Dramaturgo laureado, los diálogos son posiblemente lo más notable y memorable en esta obra, aunque hay descripciones que piden el ser llevadas a la pantalla, como en una de las escenas finales en el icónico Malecón habanero, donde como es costumbre entre los habitantes de esa ciudad, dos personajes se sientan espalda contra espalda para tener en qué apoyarse mientras conversan. Los diálogos son espontáneos y bien construidos por lo que resultan convincentes, aun en los casos en que hay exposición de principios y hasta algo de “teque”, en palabras del propio autor.
El escabroso tema del racismo es también tocado desde un ángulo poco frecuente, el de los negros hacia los blancos. Pero si bien las pieles tienen colores extremos, los personajes no son en blanco y negro, los matices y las individualidades hacen de esta novela algo muy especial.
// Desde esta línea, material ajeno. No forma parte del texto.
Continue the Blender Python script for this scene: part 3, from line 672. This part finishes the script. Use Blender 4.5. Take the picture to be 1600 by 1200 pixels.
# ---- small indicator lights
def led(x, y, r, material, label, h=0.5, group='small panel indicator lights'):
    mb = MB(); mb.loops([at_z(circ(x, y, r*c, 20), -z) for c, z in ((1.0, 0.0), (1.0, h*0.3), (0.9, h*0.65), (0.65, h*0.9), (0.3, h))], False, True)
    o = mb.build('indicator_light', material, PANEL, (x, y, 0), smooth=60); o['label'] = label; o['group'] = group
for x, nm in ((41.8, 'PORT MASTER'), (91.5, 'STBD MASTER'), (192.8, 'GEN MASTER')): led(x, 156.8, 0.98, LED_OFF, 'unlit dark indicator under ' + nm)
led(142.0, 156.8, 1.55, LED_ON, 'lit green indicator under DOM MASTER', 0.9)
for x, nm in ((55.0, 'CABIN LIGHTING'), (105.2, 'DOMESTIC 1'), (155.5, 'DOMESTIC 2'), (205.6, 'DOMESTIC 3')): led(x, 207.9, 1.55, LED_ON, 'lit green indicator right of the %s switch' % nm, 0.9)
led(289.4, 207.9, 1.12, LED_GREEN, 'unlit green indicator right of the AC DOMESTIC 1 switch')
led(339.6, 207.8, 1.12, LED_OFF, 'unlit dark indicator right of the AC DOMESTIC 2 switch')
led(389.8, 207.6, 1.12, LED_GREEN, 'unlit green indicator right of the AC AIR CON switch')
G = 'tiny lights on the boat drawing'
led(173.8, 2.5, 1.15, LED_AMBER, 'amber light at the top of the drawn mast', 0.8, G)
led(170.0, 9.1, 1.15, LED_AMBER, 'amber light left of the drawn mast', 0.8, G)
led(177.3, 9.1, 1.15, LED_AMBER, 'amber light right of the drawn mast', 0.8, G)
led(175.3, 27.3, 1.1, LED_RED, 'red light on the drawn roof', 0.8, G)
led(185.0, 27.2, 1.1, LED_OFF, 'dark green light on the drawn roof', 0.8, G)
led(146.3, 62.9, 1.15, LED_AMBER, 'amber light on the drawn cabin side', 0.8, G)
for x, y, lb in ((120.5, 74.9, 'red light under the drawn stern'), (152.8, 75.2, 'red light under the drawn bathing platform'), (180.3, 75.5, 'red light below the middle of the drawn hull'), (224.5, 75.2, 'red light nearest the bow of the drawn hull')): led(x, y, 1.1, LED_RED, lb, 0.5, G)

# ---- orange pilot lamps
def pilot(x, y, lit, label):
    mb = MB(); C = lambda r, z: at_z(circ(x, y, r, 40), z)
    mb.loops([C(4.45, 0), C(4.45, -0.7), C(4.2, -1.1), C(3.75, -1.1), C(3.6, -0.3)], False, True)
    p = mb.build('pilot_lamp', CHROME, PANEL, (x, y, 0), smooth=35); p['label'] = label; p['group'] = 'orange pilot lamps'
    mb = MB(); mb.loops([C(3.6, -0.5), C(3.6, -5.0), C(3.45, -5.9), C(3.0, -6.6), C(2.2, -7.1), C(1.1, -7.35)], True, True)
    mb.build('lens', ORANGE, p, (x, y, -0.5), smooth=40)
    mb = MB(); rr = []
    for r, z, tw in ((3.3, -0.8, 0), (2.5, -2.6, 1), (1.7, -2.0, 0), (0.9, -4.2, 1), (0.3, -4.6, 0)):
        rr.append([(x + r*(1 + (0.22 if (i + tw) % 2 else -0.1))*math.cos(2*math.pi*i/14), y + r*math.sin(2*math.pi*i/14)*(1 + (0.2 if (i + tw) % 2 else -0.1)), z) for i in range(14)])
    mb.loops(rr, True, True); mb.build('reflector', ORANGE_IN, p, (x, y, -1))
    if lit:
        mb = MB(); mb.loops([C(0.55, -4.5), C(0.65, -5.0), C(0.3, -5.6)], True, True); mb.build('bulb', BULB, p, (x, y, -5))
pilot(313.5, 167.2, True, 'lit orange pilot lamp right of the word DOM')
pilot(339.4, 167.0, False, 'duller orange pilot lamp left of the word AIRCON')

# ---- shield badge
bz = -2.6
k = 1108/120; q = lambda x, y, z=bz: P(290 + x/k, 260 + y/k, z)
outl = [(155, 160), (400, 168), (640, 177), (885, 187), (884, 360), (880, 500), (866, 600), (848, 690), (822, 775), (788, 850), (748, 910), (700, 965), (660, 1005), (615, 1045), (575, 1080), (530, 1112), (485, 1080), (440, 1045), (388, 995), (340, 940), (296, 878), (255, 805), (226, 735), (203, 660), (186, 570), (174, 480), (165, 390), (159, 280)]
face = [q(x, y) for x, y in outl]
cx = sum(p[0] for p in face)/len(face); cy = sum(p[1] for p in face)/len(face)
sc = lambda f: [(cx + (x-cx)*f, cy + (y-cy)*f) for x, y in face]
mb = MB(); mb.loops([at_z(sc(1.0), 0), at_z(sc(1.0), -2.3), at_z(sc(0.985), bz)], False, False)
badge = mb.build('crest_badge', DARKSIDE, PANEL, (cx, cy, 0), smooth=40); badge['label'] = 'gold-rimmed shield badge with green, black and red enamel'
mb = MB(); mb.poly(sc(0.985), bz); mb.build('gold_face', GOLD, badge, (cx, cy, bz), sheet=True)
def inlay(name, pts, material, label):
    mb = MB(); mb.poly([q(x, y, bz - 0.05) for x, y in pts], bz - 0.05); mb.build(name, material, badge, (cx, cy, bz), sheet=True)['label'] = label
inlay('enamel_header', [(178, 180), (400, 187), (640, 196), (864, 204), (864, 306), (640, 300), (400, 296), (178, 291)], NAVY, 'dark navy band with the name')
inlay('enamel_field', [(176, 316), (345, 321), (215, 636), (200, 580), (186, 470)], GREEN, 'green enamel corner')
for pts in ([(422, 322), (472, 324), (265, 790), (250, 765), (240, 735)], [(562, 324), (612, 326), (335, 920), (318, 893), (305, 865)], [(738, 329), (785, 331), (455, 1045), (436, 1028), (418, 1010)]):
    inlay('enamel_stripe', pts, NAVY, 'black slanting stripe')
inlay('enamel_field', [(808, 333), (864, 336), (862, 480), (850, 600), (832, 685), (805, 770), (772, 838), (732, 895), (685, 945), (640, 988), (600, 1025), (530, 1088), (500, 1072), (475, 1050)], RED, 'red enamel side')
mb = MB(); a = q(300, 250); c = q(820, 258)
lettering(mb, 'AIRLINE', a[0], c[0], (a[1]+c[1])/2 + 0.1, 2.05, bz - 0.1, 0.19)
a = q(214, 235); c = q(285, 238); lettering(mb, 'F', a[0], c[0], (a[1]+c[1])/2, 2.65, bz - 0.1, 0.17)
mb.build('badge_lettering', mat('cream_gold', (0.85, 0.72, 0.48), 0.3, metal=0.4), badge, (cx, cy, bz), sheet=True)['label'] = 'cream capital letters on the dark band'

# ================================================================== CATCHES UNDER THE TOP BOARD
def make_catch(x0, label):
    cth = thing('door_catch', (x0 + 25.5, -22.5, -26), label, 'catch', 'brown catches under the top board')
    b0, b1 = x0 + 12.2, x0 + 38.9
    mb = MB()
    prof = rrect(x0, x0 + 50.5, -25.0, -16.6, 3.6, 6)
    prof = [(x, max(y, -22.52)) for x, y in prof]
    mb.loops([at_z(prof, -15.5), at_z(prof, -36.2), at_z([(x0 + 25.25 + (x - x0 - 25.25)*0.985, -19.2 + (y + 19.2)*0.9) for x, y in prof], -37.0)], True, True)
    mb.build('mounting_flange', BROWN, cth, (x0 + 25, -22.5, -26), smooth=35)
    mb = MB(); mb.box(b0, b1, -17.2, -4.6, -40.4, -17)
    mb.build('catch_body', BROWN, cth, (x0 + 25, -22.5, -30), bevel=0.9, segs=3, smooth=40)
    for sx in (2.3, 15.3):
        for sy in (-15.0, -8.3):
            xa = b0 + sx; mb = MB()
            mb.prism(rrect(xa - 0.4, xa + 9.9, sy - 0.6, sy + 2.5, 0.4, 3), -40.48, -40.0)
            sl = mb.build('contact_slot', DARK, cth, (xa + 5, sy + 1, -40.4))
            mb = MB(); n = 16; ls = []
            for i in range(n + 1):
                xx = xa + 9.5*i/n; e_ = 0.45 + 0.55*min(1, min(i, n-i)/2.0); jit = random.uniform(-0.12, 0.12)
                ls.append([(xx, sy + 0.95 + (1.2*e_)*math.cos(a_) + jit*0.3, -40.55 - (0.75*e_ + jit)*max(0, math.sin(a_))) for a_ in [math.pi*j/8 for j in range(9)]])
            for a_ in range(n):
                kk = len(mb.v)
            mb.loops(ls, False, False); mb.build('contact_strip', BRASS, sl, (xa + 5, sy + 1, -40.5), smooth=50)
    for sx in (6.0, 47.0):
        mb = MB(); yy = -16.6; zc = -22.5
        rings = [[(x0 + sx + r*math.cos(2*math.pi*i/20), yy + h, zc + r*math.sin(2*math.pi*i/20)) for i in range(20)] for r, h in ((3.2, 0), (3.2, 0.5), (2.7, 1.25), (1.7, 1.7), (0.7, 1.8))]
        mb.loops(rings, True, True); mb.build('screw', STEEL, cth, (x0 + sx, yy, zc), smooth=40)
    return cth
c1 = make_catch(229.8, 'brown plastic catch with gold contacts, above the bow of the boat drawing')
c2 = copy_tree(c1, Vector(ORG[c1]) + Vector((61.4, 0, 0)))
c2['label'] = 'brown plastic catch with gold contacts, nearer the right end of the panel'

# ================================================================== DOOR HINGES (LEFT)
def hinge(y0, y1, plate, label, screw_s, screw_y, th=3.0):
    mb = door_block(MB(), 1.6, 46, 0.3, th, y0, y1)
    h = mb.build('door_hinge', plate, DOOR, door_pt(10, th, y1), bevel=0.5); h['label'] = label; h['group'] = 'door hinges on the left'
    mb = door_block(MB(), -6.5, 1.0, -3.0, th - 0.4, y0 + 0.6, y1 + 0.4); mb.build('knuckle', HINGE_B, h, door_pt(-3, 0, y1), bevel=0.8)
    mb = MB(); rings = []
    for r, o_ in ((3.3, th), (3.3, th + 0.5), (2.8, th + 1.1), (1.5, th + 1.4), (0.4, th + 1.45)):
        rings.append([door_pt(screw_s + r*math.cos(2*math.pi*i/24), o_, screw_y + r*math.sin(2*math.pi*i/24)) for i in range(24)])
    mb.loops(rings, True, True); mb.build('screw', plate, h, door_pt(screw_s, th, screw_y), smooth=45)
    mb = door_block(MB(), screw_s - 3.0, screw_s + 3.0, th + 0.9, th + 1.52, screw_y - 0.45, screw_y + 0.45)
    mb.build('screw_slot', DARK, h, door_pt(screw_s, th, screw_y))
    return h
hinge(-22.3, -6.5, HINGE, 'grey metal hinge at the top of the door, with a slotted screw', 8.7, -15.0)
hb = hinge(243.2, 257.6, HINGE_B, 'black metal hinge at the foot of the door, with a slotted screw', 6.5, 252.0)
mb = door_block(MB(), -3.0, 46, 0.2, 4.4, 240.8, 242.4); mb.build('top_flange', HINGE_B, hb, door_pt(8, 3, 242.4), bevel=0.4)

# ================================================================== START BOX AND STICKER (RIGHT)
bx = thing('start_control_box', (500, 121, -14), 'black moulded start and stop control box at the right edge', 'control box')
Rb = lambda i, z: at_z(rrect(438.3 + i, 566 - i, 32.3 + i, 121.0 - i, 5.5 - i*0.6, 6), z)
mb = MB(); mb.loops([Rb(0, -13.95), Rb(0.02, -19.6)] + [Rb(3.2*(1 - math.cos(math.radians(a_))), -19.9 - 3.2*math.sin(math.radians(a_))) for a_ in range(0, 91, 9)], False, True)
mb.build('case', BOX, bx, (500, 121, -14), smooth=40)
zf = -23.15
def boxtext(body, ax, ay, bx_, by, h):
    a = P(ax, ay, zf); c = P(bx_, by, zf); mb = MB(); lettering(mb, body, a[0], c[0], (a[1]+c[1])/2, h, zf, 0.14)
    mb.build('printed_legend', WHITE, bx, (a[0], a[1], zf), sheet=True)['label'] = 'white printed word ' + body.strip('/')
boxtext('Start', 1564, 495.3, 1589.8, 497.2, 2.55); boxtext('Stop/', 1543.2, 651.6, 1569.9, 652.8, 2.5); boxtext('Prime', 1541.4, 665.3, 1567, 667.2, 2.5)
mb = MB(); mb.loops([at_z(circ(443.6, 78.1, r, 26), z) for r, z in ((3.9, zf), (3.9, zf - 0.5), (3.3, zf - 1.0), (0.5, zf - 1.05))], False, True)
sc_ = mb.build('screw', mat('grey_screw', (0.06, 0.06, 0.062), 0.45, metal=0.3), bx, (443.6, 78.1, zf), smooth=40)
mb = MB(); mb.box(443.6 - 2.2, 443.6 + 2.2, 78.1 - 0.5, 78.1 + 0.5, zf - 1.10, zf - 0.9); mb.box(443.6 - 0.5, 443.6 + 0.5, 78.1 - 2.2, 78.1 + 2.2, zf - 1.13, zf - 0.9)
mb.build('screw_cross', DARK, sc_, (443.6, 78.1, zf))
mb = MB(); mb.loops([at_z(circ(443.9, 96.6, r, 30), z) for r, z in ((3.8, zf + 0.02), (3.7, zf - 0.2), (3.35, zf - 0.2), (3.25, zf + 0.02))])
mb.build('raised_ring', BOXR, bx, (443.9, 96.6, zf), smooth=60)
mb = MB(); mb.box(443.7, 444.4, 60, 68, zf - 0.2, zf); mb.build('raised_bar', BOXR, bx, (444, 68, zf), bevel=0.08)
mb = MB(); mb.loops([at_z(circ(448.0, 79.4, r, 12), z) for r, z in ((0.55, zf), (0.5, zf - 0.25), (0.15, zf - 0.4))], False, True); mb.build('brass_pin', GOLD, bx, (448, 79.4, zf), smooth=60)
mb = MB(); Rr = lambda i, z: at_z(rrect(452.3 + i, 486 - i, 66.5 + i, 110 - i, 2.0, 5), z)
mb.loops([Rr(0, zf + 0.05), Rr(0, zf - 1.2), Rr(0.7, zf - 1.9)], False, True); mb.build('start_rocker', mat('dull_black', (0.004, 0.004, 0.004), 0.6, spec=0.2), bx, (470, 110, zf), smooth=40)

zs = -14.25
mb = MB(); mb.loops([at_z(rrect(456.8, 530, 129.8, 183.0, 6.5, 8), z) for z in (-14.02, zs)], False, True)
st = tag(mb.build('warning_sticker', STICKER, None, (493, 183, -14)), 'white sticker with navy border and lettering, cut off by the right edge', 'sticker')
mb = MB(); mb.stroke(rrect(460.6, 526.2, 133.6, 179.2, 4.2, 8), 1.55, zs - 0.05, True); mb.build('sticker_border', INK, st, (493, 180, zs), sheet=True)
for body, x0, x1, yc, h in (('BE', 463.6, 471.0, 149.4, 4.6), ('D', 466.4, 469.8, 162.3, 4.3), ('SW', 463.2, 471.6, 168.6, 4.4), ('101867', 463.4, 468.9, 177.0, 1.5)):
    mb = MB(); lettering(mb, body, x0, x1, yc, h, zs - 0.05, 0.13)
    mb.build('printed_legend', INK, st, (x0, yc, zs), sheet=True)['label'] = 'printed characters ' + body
Aquí no hay “buenos contra malos”. No es una telenovela por más que la trama a veces quede al borde de una de esas populares creaciones.
Con sutileza sicológica el autor construye, más que personajes, personas en las que muchos podemos identificar a alguien conocido. Algunas de las escenas que narra, terribles o hermosas, pudieron ser vividas por muchos de sus lectores. Actos de repudio, éxodo del Mariel, crisis de los balseros, son algunos puntos de referencia histórica que también juegan su papel en la vida de los habitantes de esta obra que, aunque no es perfecta, se erige junto a muy contadas novelas del exilio, como una de las más significativas y honestas.
A mitad de camino entre el realismo de un Loveira y las películas de Juan Orol (que menciona un par de veces), Retrato de… trasmite y deja como legado el sentimiento de desahucio que embarga a generaciones de cubanos que fueron extirpados de un país enloquecido que, al despreciar a sus propios hijos, se mutiló salvajemente.
El regreso a la ciudad natal deja al protagonista indiferente. La prostitución, la picaresca citadina que ve al turista como una fuente principal de ingresos y las mil formas de la degradación moral y económica que presenta en la actualidad la capital cubana no lo estremece, a pesar del lógico rechazo. Y sin dramatismos, sin dar mucho peso a los aspectos positivos de personajes y circunstancias que va a encontrar, el experimento del regreso lo deja más vacío y hastiado que dolido o indignado. Algo que le molesta y sorprende.
Un ajuste de cuentas con un hermano adoptivo “que se quedó” es uno de los mejores diálogos de la novela. Esta conexión es como un símbolo de muchas relaciones cubanas, entre familiares, amigos, víctimas y verdugos. A pesar de lo extremo de las situaciones y de lo trágico del marco histórico, la novela cierra suavemente, con un mensaje muy claro de humanidad, sin consignas ni rencores, pero tampoco con un “borrón y cuenta nueva”. Las cicatrices son indelebles.
Al final de la “guerra fría” entre cubanos, ambos bandos han salido perdiendo y, como en uno de los personajes y en el retrato de Durero que da título a la obra, la belleza original de Cuba y los cubanos ha quedado estropeada por el rictus que provoca un profundo trastorno sicológico.